Cependant, le Prophète avait ses informateurs guettant toutes les directions. Il eut tôt fait d'apprendre le départ de la caravane et l'itinéraire choisi. Il envoya une troupe de cent hommes des muhâjirûn et des ansâr, sous le commandement de Zayd ibn Hâritha, pour intercepter la caravane. Ils la rejoignirent à un point d'eau appelé Qarada, dans le Najd. Lorsque Zayd et ses hommes encerclèrent tout d'un coup la caravane, tous ses membres prirent la fuite à l'exception du guide, qui fut fait prisonnier et ne tarda pas à embrasser l'islam.

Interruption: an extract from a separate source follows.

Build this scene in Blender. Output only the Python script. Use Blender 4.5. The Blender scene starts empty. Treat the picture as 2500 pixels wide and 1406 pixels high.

Les musulmans prirent possession de la caravane d'une valeur de cent mille dirhams, ce qui était considérable à l'époque. Le Prophète distribua le butin parmi ses compagnons. Le siège économique imposé aux Quraysh par le Prophète et ses compagnons était maintenant très pénible. Les Quraysh ne risquaient pas de tolérer cela longtemps. Il ne s'agissait plus uniquement d'orgueil blessé : pour les Quraysh, la situation était devenue une question de vie ou de mort. S'ils se soumettaient à la suprématie des musulmans, ils perdraient tout prestige et leur cause serait définitivement compromise.

Les préparatifs pour un nouvel affrontement redoublèrent donc. La décision fut unanimement prise par les Quraysh que la caravane conduite par Abu Sufyân, qui avait échappé aux musulmans, serait entièrement utilisée pour les préparatifs de la nouvelle bataille. Pourtant, plusieurs mois passèrent avant que les Quraysh ne parviennent à lever une armée bien équipée pour attaquer les musulmans. Entre-temps, plusieurs affrontements se produisirent entre les musulmans et certaines tribus arabes vivant près de Médine. Le Prophète recourut à l'effet de surprise. Chaque fois qu'il apprenait qu'une tribu ou un groupe de tribus se préparait à attaquer les musulmans, il les prenait par surprise avec une attaque préventive. Ces affrontements n'étaient que des escarmouches et ne pouvaient guère nuire aux musulmans. Ils ne risquaient pas non plus de les empêcher de se concentrer sur la préparation à une attaque que pourraient lancer leurs pires ennemis, les Quraysh.